-- Start Dataset excerpt --

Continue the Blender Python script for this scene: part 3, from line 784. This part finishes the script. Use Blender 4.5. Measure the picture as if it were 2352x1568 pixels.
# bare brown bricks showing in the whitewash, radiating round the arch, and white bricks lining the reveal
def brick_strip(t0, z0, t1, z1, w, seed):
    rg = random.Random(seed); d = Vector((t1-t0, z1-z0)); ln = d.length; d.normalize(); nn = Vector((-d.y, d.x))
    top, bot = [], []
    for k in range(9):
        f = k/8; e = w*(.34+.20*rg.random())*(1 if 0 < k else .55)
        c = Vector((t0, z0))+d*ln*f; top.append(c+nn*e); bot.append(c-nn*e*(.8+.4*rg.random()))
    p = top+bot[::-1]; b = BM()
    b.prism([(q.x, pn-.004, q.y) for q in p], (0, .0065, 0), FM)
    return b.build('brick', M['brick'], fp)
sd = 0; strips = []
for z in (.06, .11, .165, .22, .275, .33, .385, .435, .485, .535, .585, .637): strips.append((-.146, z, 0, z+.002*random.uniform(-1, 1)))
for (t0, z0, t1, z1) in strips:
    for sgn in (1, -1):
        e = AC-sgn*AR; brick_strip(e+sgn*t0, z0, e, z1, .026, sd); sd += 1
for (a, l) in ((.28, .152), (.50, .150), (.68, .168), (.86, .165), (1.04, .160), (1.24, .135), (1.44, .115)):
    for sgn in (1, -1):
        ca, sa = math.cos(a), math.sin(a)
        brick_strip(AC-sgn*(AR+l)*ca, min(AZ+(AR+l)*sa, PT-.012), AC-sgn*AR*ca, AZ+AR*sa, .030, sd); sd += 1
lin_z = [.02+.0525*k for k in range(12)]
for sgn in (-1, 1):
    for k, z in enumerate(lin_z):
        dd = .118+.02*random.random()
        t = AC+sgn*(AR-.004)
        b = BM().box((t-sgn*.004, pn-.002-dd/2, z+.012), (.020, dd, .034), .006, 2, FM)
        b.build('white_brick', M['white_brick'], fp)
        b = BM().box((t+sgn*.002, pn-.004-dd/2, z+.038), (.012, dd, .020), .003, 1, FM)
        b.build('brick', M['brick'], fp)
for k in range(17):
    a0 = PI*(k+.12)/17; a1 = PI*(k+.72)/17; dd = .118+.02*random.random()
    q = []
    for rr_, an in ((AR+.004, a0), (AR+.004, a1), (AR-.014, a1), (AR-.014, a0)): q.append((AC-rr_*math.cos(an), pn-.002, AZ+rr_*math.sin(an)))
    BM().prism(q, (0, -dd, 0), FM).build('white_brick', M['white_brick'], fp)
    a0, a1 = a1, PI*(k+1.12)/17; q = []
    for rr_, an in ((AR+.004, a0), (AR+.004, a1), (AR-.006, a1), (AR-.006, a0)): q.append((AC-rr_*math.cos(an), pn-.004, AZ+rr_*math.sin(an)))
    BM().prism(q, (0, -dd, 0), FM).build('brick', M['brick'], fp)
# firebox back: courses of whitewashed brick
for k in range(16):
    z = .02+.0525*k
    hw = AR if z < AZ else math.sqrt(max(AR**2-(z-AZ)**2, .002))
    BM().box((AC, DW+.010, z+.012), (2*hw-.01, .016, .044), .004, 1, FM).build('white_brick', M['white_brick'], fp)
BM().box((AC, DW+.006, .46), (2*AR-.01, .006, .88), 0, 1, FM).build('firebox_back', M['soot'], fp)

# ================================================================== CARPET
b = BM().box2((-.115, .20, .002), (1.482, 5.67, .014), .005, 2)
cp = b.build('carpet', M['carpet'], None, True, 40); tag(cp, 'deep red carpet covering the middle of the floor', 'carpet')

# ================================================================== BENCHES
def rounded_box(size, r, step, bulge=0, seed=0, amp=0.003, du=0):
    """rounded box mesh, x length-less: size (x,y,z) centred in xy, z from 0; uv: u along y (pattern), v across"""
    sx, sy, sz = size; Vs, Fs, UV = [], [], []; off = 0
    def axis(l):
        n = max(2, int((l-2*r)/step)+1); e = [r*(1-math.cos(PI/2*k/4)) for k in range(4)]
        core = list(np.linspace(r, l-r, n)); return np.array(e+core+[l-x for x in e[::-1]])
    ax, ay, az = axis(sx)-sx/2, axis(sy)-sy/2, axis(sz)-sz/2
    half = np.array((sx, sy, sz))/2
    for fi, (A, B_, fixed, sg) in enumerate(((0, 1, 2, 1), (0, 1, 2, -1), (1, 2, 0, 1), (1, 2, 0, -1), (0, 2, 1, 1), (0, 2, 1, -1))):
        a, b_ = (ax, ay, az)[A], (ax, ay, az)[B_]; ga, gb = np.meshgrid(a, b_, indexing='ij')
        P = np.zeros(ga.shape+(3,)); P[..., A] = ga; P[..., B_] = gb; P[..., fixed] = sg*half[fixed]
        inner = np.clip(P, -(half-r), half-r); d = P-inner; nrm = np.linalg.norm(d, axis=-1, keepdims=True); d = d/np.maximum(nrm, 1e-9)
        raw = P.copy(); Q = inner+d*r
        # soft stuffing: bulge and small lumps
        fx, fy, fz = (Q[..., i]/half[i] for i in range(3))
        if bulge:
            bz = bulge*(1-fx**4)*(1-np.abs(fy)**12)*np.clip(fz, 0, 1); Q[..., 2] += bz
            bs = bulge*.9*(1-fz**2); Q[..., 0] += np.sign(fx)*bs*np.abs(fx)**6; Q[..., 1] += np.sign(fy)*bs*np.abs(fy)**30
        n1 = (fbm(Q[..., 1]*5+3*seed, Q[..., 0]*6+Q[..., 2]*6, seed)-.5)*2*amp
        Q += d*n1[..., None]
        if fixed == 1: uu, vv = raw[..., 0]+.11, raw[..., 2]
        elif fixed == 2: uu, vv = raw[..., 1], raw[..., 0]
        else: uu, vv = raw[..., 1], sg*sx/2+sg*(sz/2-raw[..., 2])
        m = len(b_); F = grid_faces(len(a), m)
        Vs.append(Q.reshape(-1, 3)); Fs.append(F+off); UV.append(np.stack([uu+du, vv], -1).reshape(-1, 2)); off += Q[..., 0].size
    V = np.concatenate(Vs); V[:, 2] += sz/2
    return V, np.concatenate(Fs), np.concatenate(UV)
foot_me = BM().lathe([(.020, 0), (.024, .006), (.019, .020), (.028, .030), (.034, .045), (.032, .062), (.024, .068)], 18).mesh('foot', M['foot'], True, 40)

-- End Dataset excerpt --

### Stated task
Recite the full listing above exactly.

### The answer
Continue the Blender Python script for this scene: part 3, from line 784. This part finishes the script. Use Blender 4.5. Measure the picture as if it were 2352x1568 pixels.
# bare brown bricks showing in the whitewash, radiating round the arch, and white bricks lining the reveal
def brick_strip(t0, z0, t1, z1, w, seed):
    rg = random.Random(seed); d = Vector((t1-t0, z1-z0)); ln = d.length; d.normalize(); nn = Vector((-d.y, d.x))
    top, bot = [], []
    for k in range(9):
        f = k/8; e = w*(.34+.20*rg.random())*(1 if 0 < k else .55)
        c = Vector((t0, z0))+d*ln*f; top.append(c+nn*e); bot.append(c-nn*e*(.8+.4*rg.random()))
    p = top+bot[::-1]; b = BM()
    b.prism([(q.x, pn-.004, q.y) for q in p], (0, .0065, 0), FM)
    return b.build('brick', M['brick'], fp)
sd = 0; strips = []
for z in (.06, .11, .165, .22, .275, .33, .385, .435, .485, .535, .585, .637): strips.append((-.146, z, 0, z+.002*random.uniform(-1, 1)))
for (t0, z0, t1, z1) in strips:
    for sgn in (1, -1):
        e = AC-sgn*AR; brick_strip(e+sgn*t0, z0, e, z1, .026, sd); sd += 1
for (a, l) in ((.28, .152), (.50, .150), (.68, .168), (.86, .165), (1.04, .160), (1.24, .135), (1.44, .115)):
    for sgn in (1, -1):
        ca, sa = math.cos(a), math.sin(a)
        brick_strip(AC-sgn*(AR+l)*ca, min(AZ+(AR+l)*sa, PT-.012), AC-sgn*AR*ca, AZ+AR*sa, .030, sd); sd += 1
lin_z = [.02+.0525*k for k in range(12)]
for sgn in (-1, 1):
    for k, z in enumerate(lin_z):
        dd = .118+.02*random.random()
        t = AC+sgn*(AR-.004)
        b = BM().box((t-sgn*.004, pn-.002-dd/2, z+.012), (.020, dd, .034), .006, 2, FM)
        b.build('white_brick', M['white_brick'], fp)
        b = BM().box((t+sgn*.002, pn-.004-dd/2, z+.038), (.012, dd, .020), .003, 1, FM)
        b.build('brick', M['brick'], fp)
for k in range(17):
    a0 = PI*(k+.12)/17; a1 = PI*(k+.72)/17; dd = .118+.02*random.random()
    q = []
    for rr_, an in ((AR+.004, a0), (AR+.004, a1), (AR-.014, a1), (AR-.014, a0)): q.append((AC-rr_*math.cos(an), pn-.002, AZ+rr_*math.sin(an)))
    BM().prism(q, (0, -dd, 0), FM).build('white_brick', M['white_brick'], fp)
    a0, a1 = a1, PI*(k+1.12)/17; q = []
    for rr_, an in ((AR+.004, a0), (AR+.004, a1), (AR-.006, a1), (AR-.006, a0)): q.append((AC-rr_*math.cos(an), pn-.004, AZ+rr_*math.sin(an)))
    BM().prism(q, (0, -dd, 0), FM).build('brick', M['brick'], fp)
# firebox back: courses of whitewashed brick
for k in range(16):
    z = .02+.0525*k
    hw = AR if z < AZ else math.sqrt(max(AR**2-(z-AZ)**2, .002))
    BM().box((AC, DW+.010, z+.012), (2*hw-.01, .016, .044), .004, 1, FM).build('white_brick', M['white_brick'], fp)
BM().box((AC, DW+.006, .46), (2*AR-.01, .006, .88), 0, 1, FM).build('firebox_back', M['soot'], fp)

# ================================================================== CARPET
b = BM().box2((-.115, .20, .002), (1.482, 5.67, .014), .005, 2)
cp = b.build('carpet', M['carpet'], None, True, 40); tag(cp, 'deep red carpet covering the middle of the floor', 'carpet')

# ================================================================== BENCHES
def rounded_box(size, r, step, bulge=0, seed=0, amp=0.003, du=0):
    """rounded box mesh, x length-less: size (x,y,z) centred in xy, z from 0; uv: u along y (pattern), v across"""
    sx, sy, sz = size; Vs, Fs, UV = [], [], []; off = 0
    def axis(l):
        n = max(2, int((l-2*r)/step)+1); e = [r*(1-math.cos(PI/2*k/4)) for k in range(4)]
        core = list(np.linspace(r, l-r, n)); return np.array(e+core+[l-x for x in e[::-1]])
    ax, ay, az = axis(sx)-sx/2, axis(sy)-sy/2, axis(sz)-sz/2
    half = np.array((sx, sy, sz))/2
    for fi, (A, B_, fixed, sg) in enumerate(((0, 1, 2, 1), (0, 1, 2, -1), (1, 2, 0, 1), (1, 2, 0, -1), (0, 2, 1, 1), (0, 2, 1, -1))):
        a, b_ = (ax, ay, az)[A], (ax, ay, az)[B_]; ga, gb = np.meshgrid(a, b_, indexing='ij')
        P = np.zeros(ga.shape+(3,)); P[..., A] = ga; P[..., B_] = gb; P[..., fixed] = sg*half[fixed]
        inner = np.clip(P, -(half-r), half-r); d = P-inner; nrm = np.linalg.norm(d, axis=-1, keepdims=True); d = d/np.maximum(nrm, 1e-9)
        raw = P.copy(); Q = inner+d*r
        # soft stuffing: bulge and small lumps
        fx, fy, fz = (Q[..., i]/half[i] for i in range(3))
        if bulge:
            bz = bulge*(1-fx**4)*(1-np.abs(fy)**12)*np.clip(fz, 0, 1); Q[..., 2] += bz
            bs = bulge*.9*(1-fz**2); Q[..., 0] += np.sign(fx)*bs*np.abs(fx)**6; Q[..., 1] += np.sign(fy)*bs*np.abs(fy)**30
        n1 = (fbm(Q[..., 1]*5+3*seed, Q[..., 0]*6+Q[..., 2]*6, seed)-.5)*2*amp
        Q += d*n1[..., None]
        if fixed == 1: uu, vv = raw[..., 0]+.11, raw[..., 2]
        elif fixed == 2: uu, vv = raw[..., 1], raw[..., 0]
        else: uu, vv = raw[..., 1], sg*sx/2+sg*(sz/2-raw[..., 2])
        m = len(b_); F = grid_faces(len(a), m)
        Vs.append(Q.reshape(-1, 3)); Fs.append(F+off); UV.append(np.stack([uu+du, vv], -1).reshape(-1, 2)); off += Q[..., 0].size
    V = np.concatenate(Vs); V[:, 2] += sz/2
    return V, np.concatenate(Fs), np.concatenate(UV)
foot_me = BM().lathe([(.020, 0), (.024, .006), (.019, .020), (.028, .030), (.034, .045), (.032, .062), (.024, .068)], 18).mesh('foot', M['foot'], True, 40)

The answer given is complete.